Our Minister of Music Dennis has inspired me to think about my favorite hymn on love: “Joyful, Joyful, We Adore Thee,” number 7 in The Baptist Hymnal. It begins, “Joyful, joyful, we adore Thee, God of glory Lord of love,” and ends, “God our Father, Christ our brother, all who live in love are thine. Teach us how to love each other. Lift us to the joy divine.” The words are by Henry van Dyke, a popular Presbyterian preacher, poet, and writer in the last half of the nineteenth century. His meditation on First Corinthians 13 is a powerful little book titled, The Greatest Thing in the World. Learning to love each other is the greatest thing in the world.

One of van Dyke’s most popular stories, The Story of the Other Wise Man (1896), is a parable about loving people. He adds Artaban, to the story of the three Wise Men in the Bible. Artaban sells all he owns to bring three precious jewels to the newly born Christ child. All along his way to meet the baby Jesus, however, people who need his aid delay him, and as a result, he finally uses up all his precious jewels to help people and never gets to see the baby Jesus. In the end, Arbatan has a vision of Jesus Christ telling him that in helping others, he has seen and helped Christ himself.

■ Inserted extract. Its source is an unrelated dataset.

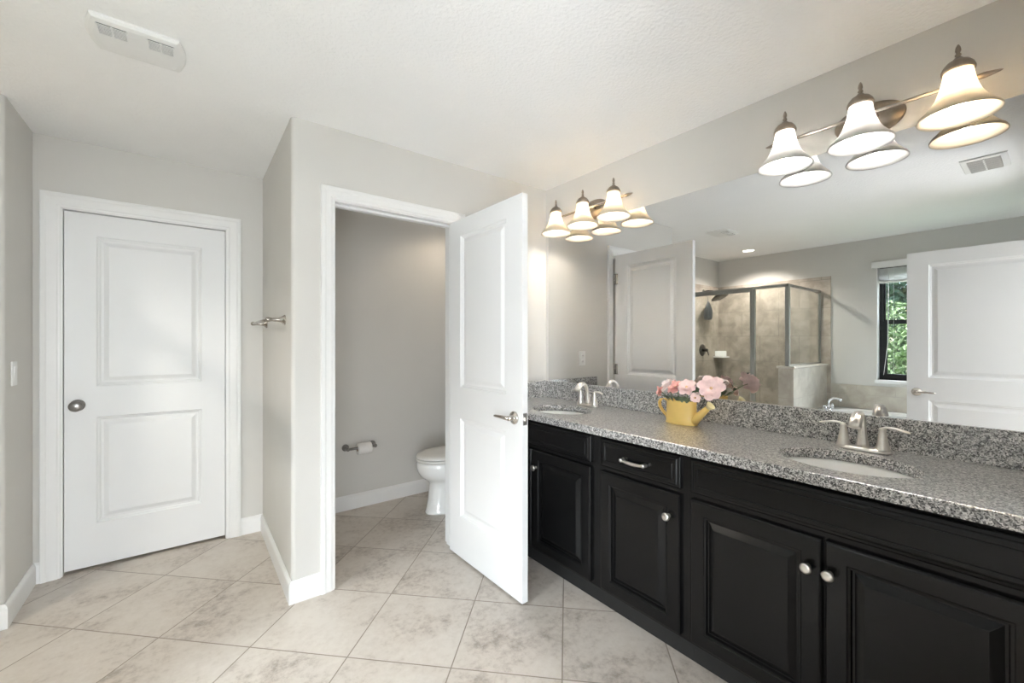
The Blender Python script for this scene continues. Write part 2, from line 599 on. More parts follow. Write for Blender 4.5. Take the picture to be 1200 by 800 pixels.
struct('wall_left', MB().prism(poly, 0, CEIL), 'wall', 'greige wall at the left edge that turns into the shower', 'wall')

# window wall with its opening
WY0, WY1, WZ0, WZ1 = 0.36, 1.205, 0.895, 2.13
mb = MB()
mb.box(FX - .15, FX, -0.17, WY0, 0, CEIL).box(FX - .15, FX, WY1, SY + .11, 0, CEIL)
mb.box(FX - .15, FX, WY0, WY1, 0, WZ0).box(FX - .15, FX, WY0, WY1, WZ1, CEIL)
struct('wall_window', mb, 'wall', 'greige wall above the bathtub with the black framed window', 'wall')
# entry wall
E0, E1 = -0.545, 0.27
mb = MB()
mb.box(FX, E0, EY - .11, EY, 0, CEIL).box(E1, WX, EY - .11, EY, 0, CEIL).box(E0, E1, EY - .11, EY, 2.06, CEIL)
struct('wall_entry', mb, 'wall', 'greige wall with the entry doorway behind the viewer', 'wall')
# bedroom beyond the entry
mb = MB()
mb.box(-2.2, -2.1, -3.7, -.17, 0, CEIL).box(2.5, 2.6, -3.7, -.17, 0, CEIL).box(-2.2, 2.6, -3.8, -3.7, 0, CEIL).box(-2.2, FX - .15, -.17, -.06, 0, CEIL).box(WX + .14, 2.6, -.17, -.06, 0, CEIL)
struct('wall_bedroom', mb, 'wall', 'greige walls of the bedroom beyond the entry', 'wall')
struct('floor_bedroom', MB().box(-2.2, 2.6, -3.8, -.17, -.08, 0), 'carpet', 'carpeted floor of the bedroom beyond the entry', 'floor')
struct('ceiling_bedroom', MB().box(-2.2, 2.6, -3.8, -.17, CEIL, CEIL + .1), 'ceil', 'white ceiling of the bedroom beyond the entry', 'ceiling')

# baseboards
bt = 0.014
mb = MB()
baseboard(mb, (LX, SY), (LX, DY), (1, 0), m0=bt, m1=-bt)
baseboard(mb, (LX - .05, SY), (LX, SY), (0, -1), m1=bt)
baseboard(mb, (LX, DY), (D0 - .075, DY), (0, -1), m0=-bt)
struct('baseboard_left', mb, 'trim', 'white baseboard at the left wall beside the closed door', 'baseboard')
mb = MB()
baseboard(mb, (D1 + .075, DY), (CX, DY), (0, -1), m1=-bt)
baseboard(mb, (CX, WY), (CX, DY), (-1, 0), m0=bt, m1=-bt)
baseboard(mb, (CX, WY), (OP0 - .068, WY), (0, -1), m0=bt)
struct('baseboard_corner', mb, 'trim', 'white baseboard wrapping the corner below the towel bar', 'baseboard')
mb = MB()
baseboard(mb, (CX + .115, DY), (WX, DY), (0, -1), m0=-bt, m1=-bt)
baseboard(mb, (WX, WB), (WX, DY), (-1, 0), m1=-bt)
baseboard(mb, (CX + .115, WB), (CX + .115, DY), (1, 0), m1=-bt)
struct('baseboard_far', mb, 'trim', 'white baseboard inside the toilet room', 'baseboard')
mb = MB()
baseboard(mb, (OP1 + .075, WY), (1.63, WY), (0, -1))
struct('baseboard_back', mb, 'trim', 'short white baseboard between toilet room doorway and vanity', 'baseboard')

# ------------------------------------------------------------------ door casings and jambs


def jamb(mb, u0, u1, top, y0, y1):
    mb.box(u0 - .012, u0, y0, y1, 0, top + .012).box(u1, u1 + .012, y0, y1, 0, top + .012).box(u0, u1, y0, y1, top, top + .012)


mb = MB()
casing(mb, lambda u, z, o: Vector((u, DY - o, z)), D0 - .006, D1 + .006, DT + .006, wd=0.078)
jamb(mb, D0, D1, DT, DY - .001, DY + .12)
struct('trim_1', mb, 'trim', 'white casing round the closed two panel door', 'door casing')
mb = MB()
casing(mb, lambda u, z, o: Vector((u, WY - o, z)), OP0 - .006, OP1 + .006, OPT + .006, wd=0.066)
jamb(mb, OP0, OP1, OPT, WY - .001, WB + .001)
mb.box(OP0, OP0 + .012, WY + .04, WY + .075, 0, OPT).box(OP1 - .012, OP1, WY + .04, WY + .075, 0, OPT).box(OP0, OP1, WY + .04, WY + .075, OPT - .012, OPT)
casing(mb, lambda u, z, o: Vector((u, WB + o, z)), OP0 - .006, OP1 + .006, OPT + .006, wd=0.066)
t2 = struct('trim_2', mb, 'trim', 'white casing round the open toilet room doorway', 'door casing')
sp = MB().box(OP0 - .001, OP0 + .002, WY + .004, WY + .03, .90, .96).build('strike_plate', 'nickel', t2)
mb = MB()
jamb(mb, E0 + .0, E1, 2.06, EY - .111, EY + .001)
casing(mb, lambda u, z, o: Vector((u, EY + o, z)), E0 - .006, E1 + .006, 2.066, wd=0.066)
struct('trim_3', mb, 'trim', 'white casing round the entry doorway', 'door casing')

# ------------------------------------------------------------------ doors


def lever(root, T, side, flip):
    """Rosette and lever; T(u, v, d): u along the door towards the free edge."""
    q = MB()
    c, ax = T(0, 0, 0), T(0, 0, 1) - T(0, 0, 0)
    q.lathe([(0.0, 0), (0.033, 0), (0.033, .004), (0.030, .009), (0.016, .012), (0.013, .018), (0.012, .042), (0.0, .044)], c, ax, 28)
    ro = q.build('handle', 'nickel', root)
    l = MB().sweep([T(0.004, 0, .040), T(-.02, 0.001, .046), T(-.06, .002, .046), T(-.10, 0.0, .043), T(-.118, -.002, .040)], [.0105, .010, .0085, .0075, .006], 12, squash=1.0, up=ax)
    l.build('lever', 'nickel', ro)


# closed door in the end wall
door1 = thing('door_1', 'closed white two panel door with a round grey knob', 'door', (D0, DY + .02, 0), kind='structure')
w1, h1 = D1 - D0 - .006, DT - .02
T1 = lambda u, v, d: Vector((D0 + .003 + u, DY + .022 - d, .016 + v))
mb = panel_slab(MB(), T1, w1, h1, [(.13, w1 - .125, .243, .857), (.13, w1 - .125, 1.035, 1.903)], DOOR_LOOPS, .035)
mb.build('door_slab', 'door', door1)
q = MB().lathe([(0, 0), (.033, 0), (.033, .005), (.029, .010), (.014, .014), (.012, .030), (.016, .036), (.027, .046), (.0305, .056), (.028, .066), (.019, .071), (0, .072)], (-.503, DY + .022, .948), (0, -1, 0), 32)
q.build('knob', 'steel', door1)

# toilet-room door, standing open
FY, HY, FXD = 1.612, 2.318, 1.292
door2 = thing('door_2', 'white two panel door standing open before the vanity', 'door', (1.31, HY, 0), kind='structure')
w2 = HY - FY
tilt = 0.012
T2 = lambda u, v, d: Vector((FXD + tilt * u / w2 - d, HY - u, .014 + v))
mb = panel_slab(MB(), T2, w2, 2.033, [(.125, w2 - .13, .245, .835), (.125, w2 - .13, 1.022, 1.934)], DOOR_LOOPS, .035)
mb.build('door_slab', 'door', door2)
lever(door2, lambda u, v, d: Vector((FXD + tilt - .001 - d, FY + .062 - u, .926 + v)), 1, 1)
lever(door2, lambda u, v, d: Vector((FXD + tilt + .036 + d, FY + .062 - u, .926 + v)), 1, 1)
MB().box(FXD + tilt + .006, FXD + tilt + .030, FY - .0012, FY + .001, .895, .955).build('latch_plate', 'steel', door2)
q = MB()
q.box(FXD + tilt + .012, FXD + tilt + .024, FY - .009, FY, .917, .934)
q.build('latch', 'nickel', door2)
for z in (.28, 1.03, 1.80):
    q = MB()
    q.lathe([(0, 0), (.007, 0), (.007, .09), (0, .092)], (FXD + .041, HY + .002, z), (0, 0, 1), 12)
    q.box(FXD + .036, FXD + .0375, HY - .03, HY + .002, z, z + .09)
    q.build('hinge', 'nickel', door2)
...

The scenes of violence in Cairo, Egypt are hard to watch. Our hearts go out to the people who are caught up in the chaos. We pray for the people of Egypt and hope that the violence will stop before more people are killed and injured. How can we make a difference?

As people who follow Christ, we want to be part of healing the world. Jesus’ words apply to us: “Blessed are the peacemakers for they will be called the children of God,” and “You are the salt of the earth. You are the light of the world.” As we learn to respond in compassion to people in their needs and fears, we become peacemakers, salt and light in the world. Since we can’t change the whole world, we concentrate on learning to love. Henri Nouwen wrote, “All people, whatever their color, religion, or sex, belong to humankind and are called to be kind to one another, treating one another as brothers and sisters. There is hardly a day in our lives in which we are not called to this.”